I was glad to hear it when somebody told me “There’s a new kid on the block.  He throws a curveball.  I told him about you, and he asked me if I thought you could catch his curveball.  I said I thought you could.  Do you want to do that?”   And I said  “Yeh, I do.”

So, I was more than ready to meet the new guy, especially one who could throw a curveball.  So I met him and was intrigued to find out that he could indeed throw a real curve ball.  I had been skeptical up until the point where he actually threw it, because I knew preteen boys so often don’t tell the truth about hardly anything.  (If you don’t know how I knew that, you must be a little slow — it’s because I was one.)

This is the first of several stories I’ll tell about Dwight Moore, because:  (1 As you can see from the then to now dates above, the time span of this writing is quite large — 60 plus years.  2)  Dwight was a remarkable person.  3)  Dwight was a multi-faceted individual — so it seems like each of these stories will tend to carry a slightly or sometimes completely different theme from the one before.

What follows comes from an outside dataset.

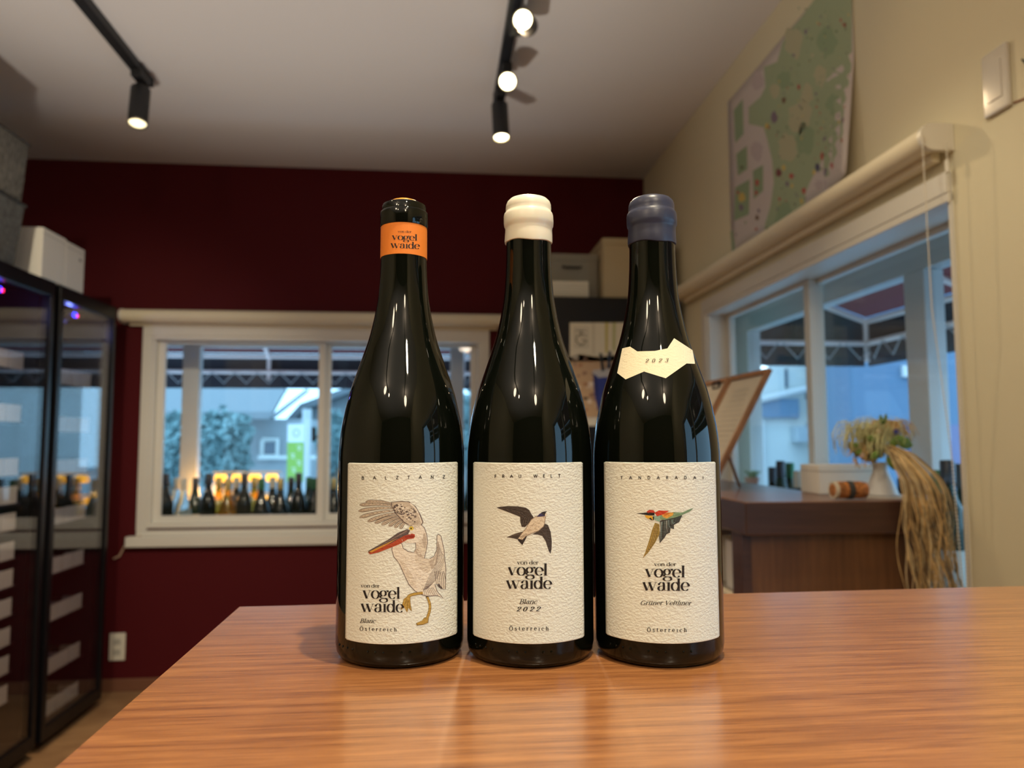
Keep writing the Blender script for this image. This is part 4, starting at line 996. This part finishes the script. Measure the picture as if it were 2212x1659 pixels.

That day was about the middle of July, 1962, I think.  Dwight had just finished the sixth grade in, I think, Norman Oklahoma, and would be heading into the seventh grade at the end of the summer.  He, his sister, Marla, one year younger than either of us, their mom, Cordelia, and their dad, Haskell, had just moved their trailer into the mobile home park on 13th Street in Woodward, Oklahoma, owned by my fourth grade teacher, Mrs. Freed  (a name you will see again on some of my other writings).

I lived at 1711 12th street in Woodward, just a block away from their trailer, so it was inevitable that we would run into each other in short order — which we did.  I also had just finished the sixth grade — at Oak Park elementary school which was just another couple of blocks north and west from the trailer park.

Due to the migratory nature of the oilfield industry in western Oklahoma, it was not uncommon for kids to move in or out of town at any time of the school year.  A couple of years before this there was a family, the Stuarts, I believe, with three or four boys around my age who lived a block north of there and who moved to Prescott Arizona.  (I never saw them again.)

The year after that there was a guy from Louisiana who was, like me, a baseball player, who lived a block south of there.  (I remember his first name was Gerald, and his family name is right on the tip of my tongue — but for the life of me, I cannot remember what I ate yesterday.)  Note: I wrote the previous sentence sometime back, and just the other day, this kid’s last name popped into my head.  I’m pretty sure his name was Gerald Cornwall or Cornwell.  I’m also pretty sure he came from Louisiana before Woodward.  Gerald and I had played baseball together a lot;  but then, about a year later, he moved out again.  (And I never saw him again, either.)

Dwight Moore. Looks like your average little
    boy, don't you think? That's what I thought
   when I first met him.  I was very wrong.